A rare, first edition of Sylvia Plath’s The Bell Jar, embellished with doodles by her artist daughter, Frieda Hughes, is now with the University of Victoria’s special collections.
UVic librarians first heard of the book, for sale by a dealer in California, in July and agreed to pay the $8,500 US price to buy the 1963 volume. It will be kept in a temperature-controlled vault, but available to scholars and students.
“The book gives students a chance to engage with the materiality of the work,” said Lara Wilson, UVic director of special collections. “Students now are just increasingly alienated in our digital world from the material publication of a work.”

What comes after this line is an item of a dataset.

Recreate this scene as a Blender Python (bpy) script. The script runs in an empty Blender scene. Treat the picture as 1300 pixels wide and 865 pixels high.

American poet and novelist Sylvia Plath (1932-1963) is recognized as one of the icons of 20th-century poetry in English.
Her poetry was described in a recent article for The Atlantic as “freakishly bleak” but also “invincible.” She drew upon her own life experiences of depression, anger, betrayal and suicide attempts in work also called “confessional” in style.
Plath was married to British poet Ted Hughes (1930-1998) from 1956 to 1962. They had two children, Nicholas Hughes (1962-2009) and Frieda, born in 1960, a poet and painter who lives in Wales.
The volume of The Bell Jar purchased by UVic has a crack in the front cover, and Frieda decorated the crack with a zipper motif, drew stitches on the inside cover and drew an alligator biting at a small tear on a page.
Letters written by Frieda and also purchased by UVic attest to the authenticity of the drawings and the book.
The Bell Jar was first published in the U.K. in 1963, under the pseudonym Victoria Lucas. Plath described it to her mother as a depiction of a woman undergoing a breakdown, seeing the world as through the distorting glass of a bell jar.
The UVic book is one of a print run of 500 to 1,000 volumes that closely followed on the heels of the original print run of 2,000, which was finished just months before the author’s suicide. Despite the pseudonym, most of London’s literary society knew the real author as Plath, and demand was high after her suicide.
It’s believed the UVic book passed to Frieda at some point after her brother’s suicide.
The book made its way to UVic through a digital connection.
UVic librarian, Plath scholar and poet Christine Walde is an online follower of Plath scholar and biographer Peter K. Steinberg, of Boston, who first heard of the volume for sale and mentioned it in a blog post.
Recognizing its scholastic value, Walde and Wilson brought the book to Victoria.
Steinberg, in Victoria for the book’s arrival, said the daughter’s doodles are very much in the tradition of Plath’s own approach to books. She was constantly jotting notes, questions, thoughts and doodles, almost creating a personal relationship.
He said the book will be valuable for Plath scholars, as it will not have been affected by some of the “bizarre” edits her published work has undergone since her death, in one known case deleting an entire phrase from an original sentence.
Meanwhile, Walde said, for students of Plath, this original publication carries an intact dust jacket with names of other authors printed by the same publisher, William Heinemann Ltd.
For scholars of Plath, it’s noteworthy to see her work was originally included in a literary canon of the time that includes names such as Anthony Burgess, author of the 1962 novel A Clockwork Orange, later to become a celebrated 1971 film, directed by Stanley Kubrick.
Anyone interested in the book or hearing about Sylvia Plath can attend a lecture by Steinberg today at 4:30 p.m. at UVic in Room 210 of the Mearn’s Centre for Learning in the McPherson Library.